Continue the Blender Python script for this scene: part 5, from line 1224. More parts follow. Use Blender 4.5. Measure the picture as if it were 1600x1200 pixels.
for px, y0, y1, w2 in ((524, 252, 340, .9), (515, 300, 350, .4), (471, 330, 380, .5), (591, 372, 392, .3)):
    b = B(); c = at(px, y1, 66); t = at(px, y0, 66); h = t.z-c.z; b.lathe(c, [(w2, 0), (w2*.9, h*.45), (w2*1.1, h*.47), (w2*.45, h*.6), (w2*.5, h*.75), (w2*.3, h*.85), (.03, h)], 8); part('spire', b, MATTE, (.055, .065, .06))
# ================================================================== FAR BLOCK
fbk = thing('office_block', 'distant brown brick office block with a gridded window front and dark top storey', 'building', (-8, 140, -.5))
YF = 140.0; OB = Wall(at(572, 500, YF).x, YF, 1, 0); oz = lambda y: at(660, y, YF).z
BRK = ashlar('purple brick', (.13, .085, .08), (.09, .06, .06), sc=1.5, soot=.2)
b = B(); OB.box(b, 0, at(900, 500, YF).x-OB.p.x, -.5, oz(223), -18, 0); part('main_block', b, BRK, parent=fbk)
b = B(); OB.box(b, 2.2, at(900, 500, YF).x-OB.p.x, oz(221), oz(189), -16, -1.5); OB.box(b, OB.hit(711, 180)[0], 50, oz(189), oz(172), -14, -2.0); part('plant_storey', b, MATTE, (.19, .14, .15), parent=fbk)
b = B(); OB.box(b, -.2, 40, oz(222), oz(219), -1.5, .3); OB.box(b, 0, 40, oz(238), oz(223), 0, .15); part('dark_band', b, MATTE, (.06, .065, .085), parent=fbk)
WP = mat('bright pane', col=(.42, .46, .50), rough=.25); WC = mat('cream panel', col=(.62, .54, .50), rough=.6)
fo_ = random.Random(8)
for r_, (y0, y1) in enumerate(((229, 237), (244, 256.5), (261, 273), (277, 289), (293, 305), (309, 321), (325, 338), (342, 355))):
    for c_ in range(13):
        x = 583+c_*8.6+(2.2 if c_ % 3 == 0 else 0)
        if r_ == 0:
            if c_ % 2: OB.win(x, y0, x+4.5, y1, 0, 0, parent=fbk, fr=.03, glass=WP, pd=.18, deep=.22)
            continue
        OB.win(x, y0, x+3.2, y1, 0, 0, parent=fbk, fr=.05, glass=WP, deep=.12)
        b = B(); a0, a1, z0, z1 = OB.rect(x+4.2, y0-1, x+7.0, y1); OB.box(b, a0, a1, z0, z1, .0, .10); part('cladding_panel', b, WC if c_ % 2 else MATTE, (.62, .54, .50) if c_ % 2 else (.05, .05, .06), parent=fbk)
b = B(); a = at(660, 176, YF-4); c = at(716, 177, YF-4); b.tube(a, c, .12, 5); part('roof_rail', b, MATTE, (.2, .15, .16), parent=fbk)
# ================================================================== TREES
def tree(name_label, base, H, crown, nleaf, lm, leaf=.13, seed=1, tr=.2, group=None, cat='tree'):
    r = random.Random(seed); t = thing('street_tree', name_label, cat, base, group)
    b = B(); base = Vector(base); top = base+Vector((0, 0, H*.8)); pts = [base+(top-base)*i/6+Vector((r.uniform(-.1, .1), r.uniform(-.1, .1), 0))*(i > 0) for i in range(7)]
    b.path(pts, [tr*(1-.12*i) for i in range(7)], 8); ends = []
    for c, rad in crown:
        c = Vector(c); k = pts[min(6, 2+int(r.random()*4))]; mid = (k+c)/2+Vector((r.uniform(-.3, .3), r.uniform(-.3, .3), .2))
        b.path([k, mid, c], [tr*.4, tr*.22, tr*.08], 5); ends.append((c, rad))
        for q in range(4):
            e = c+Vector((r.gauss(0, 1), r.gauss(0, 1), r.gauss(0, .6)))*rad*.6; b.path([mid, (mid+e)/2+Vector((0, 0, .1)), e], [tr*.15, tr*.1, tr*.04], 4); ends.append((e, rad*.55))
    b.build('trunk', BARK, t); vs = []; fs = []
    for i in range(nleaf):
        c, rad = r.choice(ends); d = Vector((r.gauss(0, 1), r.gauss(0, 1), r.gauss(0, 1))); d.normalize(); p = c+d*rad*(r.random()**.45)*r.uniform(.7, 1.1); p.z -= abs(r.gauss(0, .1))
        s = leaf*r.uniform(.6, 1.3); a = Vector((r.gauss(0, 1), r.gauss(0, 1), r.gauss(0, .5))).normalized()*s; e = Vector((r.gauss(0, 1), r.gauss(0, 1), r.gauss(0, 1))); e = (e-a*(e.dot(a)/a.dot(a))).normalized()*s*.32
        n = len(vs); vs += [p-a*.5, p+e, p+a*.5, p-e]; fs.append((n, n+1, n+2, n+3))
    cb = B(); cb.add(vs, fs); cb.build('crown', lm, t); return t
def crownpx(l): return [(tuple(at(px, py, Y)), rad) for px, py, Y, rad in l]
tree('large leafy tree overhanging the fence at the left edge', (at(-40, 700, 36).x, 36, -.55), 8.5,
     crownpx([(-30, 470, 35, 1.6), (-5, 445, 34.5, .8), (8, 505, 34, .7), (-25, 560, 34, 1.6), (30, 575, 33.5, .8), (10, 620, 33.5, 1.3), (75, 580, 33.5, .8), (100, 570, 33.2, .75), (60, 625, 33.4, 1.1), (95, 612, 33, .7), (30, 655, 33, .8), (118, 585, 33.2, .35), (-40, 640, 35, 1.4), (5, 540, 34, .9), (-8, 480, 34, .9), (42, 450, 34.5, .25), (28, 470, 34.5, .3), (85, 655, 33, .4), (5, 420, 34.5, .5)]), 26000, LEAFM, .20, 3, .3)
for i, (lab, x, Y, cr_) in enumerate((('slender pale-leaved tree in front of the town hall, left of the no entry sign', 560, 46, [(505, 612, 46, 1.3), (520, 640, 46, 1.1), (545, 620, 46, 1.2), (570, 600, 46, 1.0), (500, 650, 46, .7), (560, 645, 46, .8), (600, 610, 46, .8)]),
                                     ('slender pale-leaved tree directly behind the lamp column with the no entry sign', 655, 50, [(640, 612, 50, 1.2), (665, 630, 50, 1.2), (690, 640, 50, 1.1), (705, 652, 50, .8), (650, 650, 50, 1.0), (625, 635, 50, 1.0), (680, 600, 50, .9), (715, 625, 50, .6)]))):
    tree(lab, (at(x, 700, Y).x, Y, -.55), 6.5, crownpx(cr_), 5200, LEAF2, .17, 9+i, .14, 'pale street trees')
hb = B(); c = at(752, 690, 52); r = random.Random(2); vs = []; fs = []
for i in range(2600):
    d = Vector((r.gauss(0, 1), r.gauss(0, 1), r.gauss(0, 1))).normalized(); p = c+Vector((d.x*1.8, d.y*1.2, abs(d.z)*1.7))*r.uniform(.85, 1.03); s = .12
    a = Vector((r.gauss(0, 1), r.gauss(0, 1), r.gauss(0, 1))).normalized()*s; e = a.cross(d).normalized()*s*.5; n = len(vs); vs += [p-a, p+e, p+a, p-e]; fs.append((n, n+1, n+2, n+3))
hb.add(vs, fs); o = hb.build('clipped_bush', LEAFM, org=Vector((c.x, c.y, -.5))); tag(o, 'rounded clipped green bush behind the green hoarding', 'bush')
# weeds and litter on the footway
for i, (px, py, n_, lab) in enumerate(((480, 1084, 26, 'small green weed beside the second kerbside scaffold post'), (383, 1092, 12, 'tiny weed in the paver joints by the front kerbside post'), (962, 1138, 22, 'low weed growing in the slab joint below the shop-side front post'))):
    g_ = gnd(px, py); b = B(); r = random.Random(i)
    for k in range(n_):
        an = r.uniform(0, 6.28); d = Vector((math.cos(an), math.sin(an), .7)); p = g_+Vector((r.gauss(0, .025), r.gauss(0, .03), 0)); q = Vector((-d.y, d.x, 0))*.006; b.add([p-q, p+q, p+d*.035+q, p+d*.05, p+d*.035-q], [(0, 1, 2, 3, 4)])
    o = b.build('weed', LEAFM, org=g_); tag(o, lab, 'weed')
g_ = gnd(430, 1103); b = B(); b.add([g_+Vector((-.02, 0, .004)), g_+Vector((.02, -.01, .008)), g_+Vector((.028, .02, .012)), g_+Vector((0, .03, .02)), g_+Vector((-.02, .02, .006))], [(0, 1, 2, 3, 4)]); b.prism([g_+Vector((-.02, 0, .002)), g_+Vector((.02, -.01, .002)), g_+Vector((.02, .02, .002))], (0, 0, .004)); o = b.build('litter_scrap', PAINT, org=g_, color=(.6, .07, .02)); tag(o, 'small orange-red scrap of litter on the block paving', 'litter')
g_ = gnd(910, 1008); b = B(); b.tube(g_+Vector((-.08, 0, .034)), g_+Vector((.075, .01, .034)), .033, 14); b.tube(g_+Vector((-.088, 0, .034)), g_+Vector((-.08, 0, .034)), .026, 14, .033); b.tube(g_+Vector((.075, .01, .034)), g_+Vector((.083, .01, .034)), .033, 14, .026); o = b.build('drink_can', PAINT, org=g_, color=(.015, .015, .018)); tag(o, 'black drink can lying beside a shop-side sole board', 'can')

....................

■ GIVEN REQUEST
Return all lines with the word "part" in them.

■ FULL RESPONSE
Continue the Blender Python script for this scene: part 5, from line 1224. More parts follow. Use Blender 4.5. Measure the picture as if it were 1600x1200 pixels.
    b = B(); c = at(px, y1, 66); t = at(px, y0, 66); h = t.z-c.z; b.lathe(c, [(w2, 0), (w2*.9, h*.45), (w2*1.1, h*.47), (w2*.45, h*.6), (w2*.5, h*.75), (w2*.3, h*.85), (.03, h)], 8); part('spire', b, MATTE, (.055, .065, .06))
b = B(); OB.box(b, 0, at(900, 500, YF).x-OB.p.x, -.5, oz(223), -18, 0); part('main_block', b, BRK, parent=fbk)
b = B(); OB.box(b, 2.2, at(900, 500, YF).x-OB.p.x, oz(221), oz(189), -16, -1.5); OB.box(b, OB.hit(711, 180)[0], 50, oz(189), oz(172), -14, -2.0); part('plant_storey', b, MATTE, (.19, .14, .15), parent=fbk)
b = B(); OB.box(b, -.2, 40, oz(222), oz(219), -1.5, .3); OB.box(b, 0, 40, oz(238), oz(223), 0, .15); part('dark_band', b, MATTE, (.06, .065, .085), parent=fbk)
        b = B(); a0, a1, z0, z1 = OB.rect(x+4.2, y0-1, x+7.0, y1); OB.box(b, a0, a1, z0, z1, .0, .10); part('cladding_panel', b, WC if c_ % 2 else MATTE, (.62, .54, .50) if c_ % 2 else (.05, .05, .06), parent=fbk)
b = B(); a = at(660, 176, YF-4); c = at(716, 177, YF-4); b.tube(a, c, .12, 5); part('roof_rail', b, MATTE, (.2, .15, .16), parent=fbk)